Lors donc qu’on se récrie sur la beauté d’une femme peinte par un excellent Artiste, cette exclamation se rapporte le plus généralement, pour parler un langage poétique, ou bien à Vénus céleste, emblême du sentiment & de l’esprit, ou à Vénus terrestre, emblême des différentes satisfactions des sens.

Si l’exclamation sur la beauté se rapporte à une figure d’homme, elle a pour objet la perfection dont est susceptible l’homme, relativement à sa nature, à l’âge, à la circonstance, ou, pour parler plus généralement, aux convenances, aux conventions établies & aux bienséance.

Mais le mot beauté n’exprime le complément d’idée dont il est susceptible, qu’autant qu’il s’agit principalement dans un ouvrage artiel d’une figure entière, & que cette figure, ou nue, ou artistement couverte, peut laisser juger de son ensemble, ainsi que des détails des parties qui la constituent : car, sans cela, le mot beauté, appliqué comme il l’est le plus souvent, parmi nous, au visage & au buste seulement, se trouve alors restraint, & l’idée qui en résulte est très-loin d’être complette.

Il est encore nécessaire que la figure à laquelle on adapte le mot beauté, exprime, indépendamment de ce qui vient d’être dit, une action ou un sentiment, ou bien une idée spirituelle qui anime la perfection physique ; & puisque la beauté naît, comme je l’ai dit figurément, des idées appartenantes à Vénus, c’est l’amour qui naturellement a le droit le plus général d’animer la figure, & de donner plus d’intérêt à ses formes & aux parties qui la composent ; mais cet amour peut être, ainsi que sa mère, ou spirituel & sentimental, ou sensuel.
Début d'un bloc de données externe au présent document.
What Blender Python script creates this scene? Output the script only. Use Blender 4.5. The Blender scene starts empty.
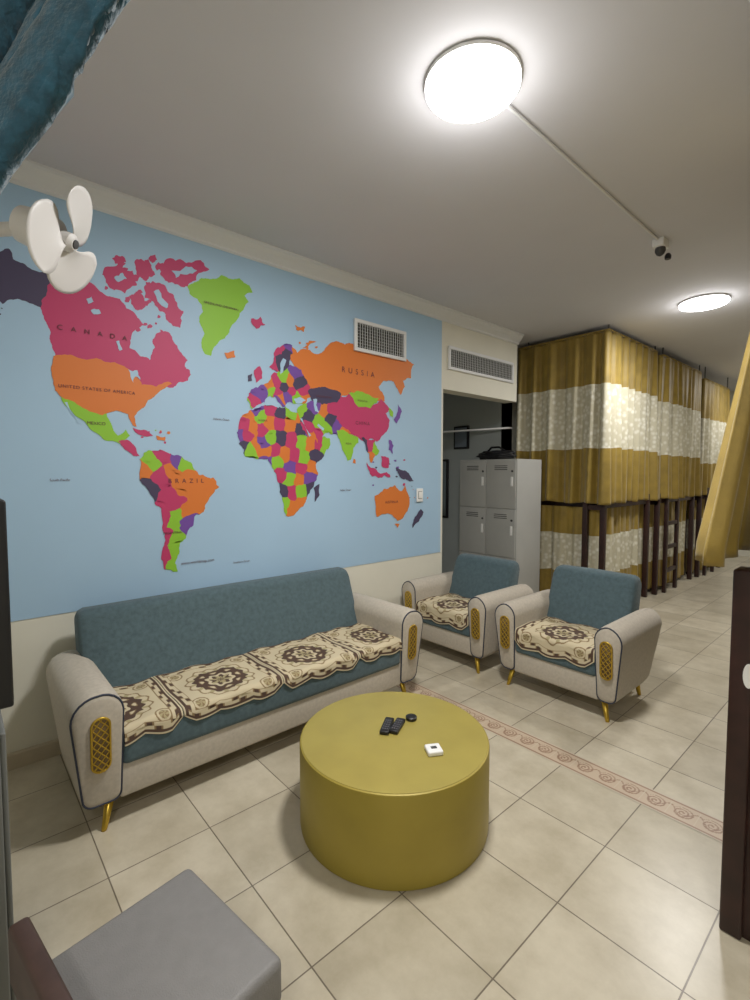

Aussi dans les ouvrages que produit la Peinture, ce sont les sujets & les figures de ce genre qui inspirent le plus généralement la dénomination dont il s’agit dans cet article.

Ces sujets & les figures dont je parle, sont en grand nombre & susceptibles d’être infiniment varés & nuancés, d’après les actions, les faits, les histoires consacrées, & sur-tout d’après celles qu’on tire de la Mythologie, parce que les Fables Grecques offrent dans les faits qui la constituent, dans les allégories qui lui sont propres,


& dans celles qu’on en a tirées, les relations les plus heureuses des sensations, des sentimens & des idées spirituelles avec la Nature & avec les Arts.

Il faut observer encore que comme les objets peints passent par les organes d’un sens très-fin & très-actif, qui est la vue ; les premières qualités qui concourent à faire employer le mot beauté, doivent être des qualités propres à flatter le sens ; car le regard veut être satisfait, & la vue commence toujours par porter une sorte de jugement sur ce qui est spécialement de son ressort.

À la vérité, les hommes doués d’un esprit, ou-d’un sentiment très-prompt & très-exercé, croyent que ces facultés intellectuelles décident supérieurement à toute autre leurs jugemens. En effet, la promptitude de l’esprit & souvent celle du cœur, sont compter souvent pour rien la première impression du sens physique ; mais les hommes qui examinent & réfléchissent accordent ce qui lui appartient à chacune de leurs facultés ; & lorsqu’ils se servent du mot beauté, ils ne se dissimulent pas que c’est premièrement en conséquence du plaisir que le sens de la vue communique au cœur ou à l’esprit, qui, à la vérité, y ajoutent des sentimens & des idées dont on ne peut leur disputer la propriété.

Après avoir regardé la beauté comme objet d’une impression peu approfondie, soumettons-la à quelques réflexions élémentaires.

Ce qui satisfait le plus généralement le sens de la vue, sont les proportions.

Les proportions dans le sens le plus ordinaire à l’égard de la Peinture, sont les relations que les parties de chaque objet ont entre elles.

La satisfaction que nous donne la justesse des proportions, est attachée à notre nature, a notre instinct & à nos réflexions. Nous sommes soumis à des proportions nécessaires, qui sont à la vérité plus ou moins exactes & parfaites dans chaque individu, mais qui ne different pas assez pour nuire à la conscience habituelle que nous avons de ces proportions, d’autant qu’elles sont une des bases de notre existence. Elles contribuent encore à nos satisfactions & à l’espèce d’égalité qui peut exister entre nous.

Les parties de notre corps sont proportionnées à leur tout ; elles le sont aux usages qui nous sont propres. Nous en éprouvons même, sans nous en rendre compte, à chaque instant, les avantages, & ce n’est guère que lorsque notre imagination s’exalte, que nous desirerions qu’elles fussent différentes, pour seconder des desirs souvent déraisonnables, & dont l’accomplissement seroit nuisible à la sorte de bonheur qui nous est accordé.